Kerzentiere

Wort zum Tage
Kerzentiere
10.12.2016 - 06:23
02.12.2016
Pfarrerin Kathrin Oxen

Bis jetzt sind es 159 Stück. Regenwurm, Lama, Löwe und Pferd, sehr große, mittlere und auch ganz kleine Tiere. Sie haben eines gemeinsam: Alle tragen eine Kerze. Die meisten haben sie auf dem Kopf. Einige balancieren sie auf dem Rücken liegend mit den Füßen. Andere schleppen sich richtig damit ab. „Kerzentiere“ nennt die Künstlerin Melanie Garanin sie.

Auf dem Kalenderblatt des „Anderen Advent“-Kalenders für heute ist ein Huhn von Melanie Garanin zu sehen. Es hat den Kopf unter den Flügel gesteckt und sieht mich gerade noch mit einem Auge an. Im Flügel hält es eine Kerze. Was mich auf den ersten Blick ein bisschen an die bunten Kinderbücher von Pettersson und Findus erinnert hat, hat einen sehr traurigen Hintergrund.

Melanie Garanin malt die Kerzentiere erst, seit ihr kleiner Sohn gestorben ist. Sie hätten seitdem fast überall Kerzen dabei, um sie zur Erinnerung an ihren Sohn anzuzünden, schreibt sie in ihrem Blog. Die Idee zu den Kerzentieren ist ihr gekommen, als sie einmal einem ihrer Pferde spontan eine Kerze auf den Kopf setzte.

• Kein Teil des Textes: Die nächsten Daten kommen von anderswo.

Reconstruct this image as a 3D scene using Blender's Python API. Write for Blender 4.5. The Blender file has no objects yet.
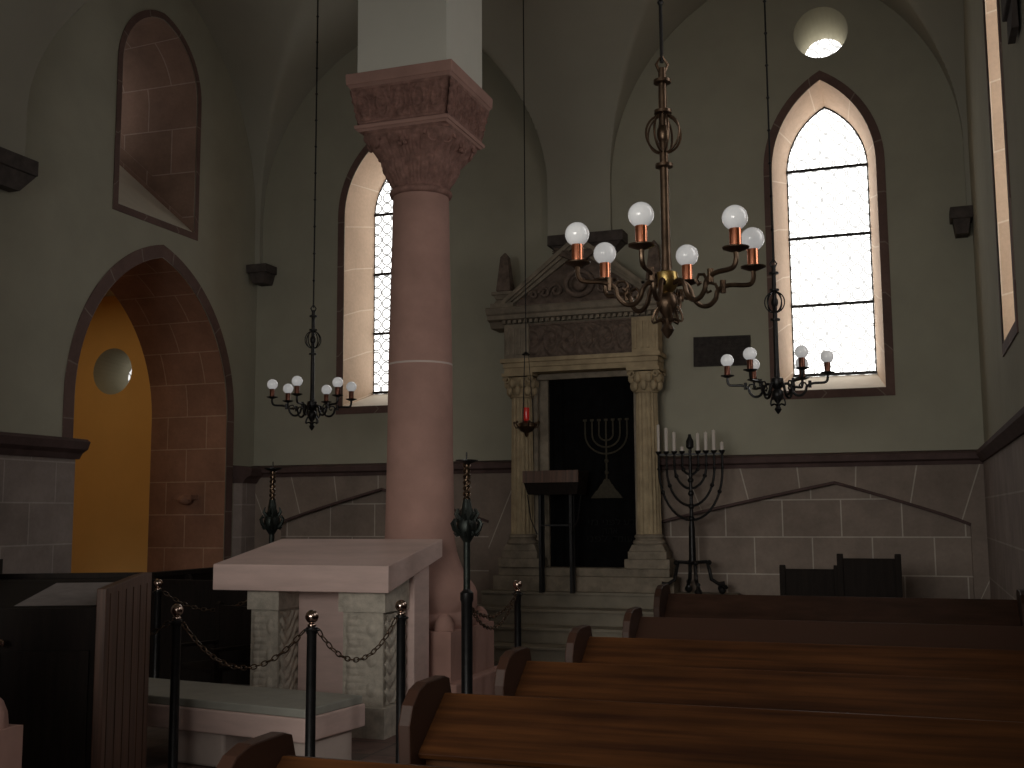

Melanie Garanin erzählt sehr anrührend von ihren Gefühlen nach dem Tod ihres Sohnes. Über den Schmerz und die Traurigkeit und darüber, dass das Leben mit ihrem Mann und ihren drei anderen Kindern trotzdem weitergehen muss. „Wir werden immer traurig sein“, hat sie zu ihrem Mann gesagt. „Aber lass uns bitte nicht immer unglücklich sein!“

Die Kerzentiere mühen sich ab. In allen möglichen und unmöglichen Haltungen müssen sie ihre Kerze tragen. Sie strengen sich sichtbar an und sie sehen nicht immer ganz glücklich aus dabei. So wie das Huhn auf dem Kalender, das mich nur mit einem Auge so ängstlich anschaut. Aber irgendwie schaffen die Kerzentiere es doch. Ihre Kerze leuchtet, trotz allem. Ein zartes, ehrliches und hoffnungsvolles Bild für die Trauer. Es hat mich sehr berührt.

Morgen ist der Weltgedenktag für verstorbene Kinder. Menschen, die ein Kind verloren haben, zünden eine Kerze an und stellen sie am Abend ins Fenster. Seit 20 Jahren geht so eine Welle des Lichtes um die Welt, immer am zweiten Sonntag im Dezember. In all dem Kerzenschein in der Adventszeit fällt das Licht für die verstorbenen Kinder gar nicht so sehr auf. Aber die Trauernden wissen, was es bedeutet. Ich werde morgen besonders an sie denken.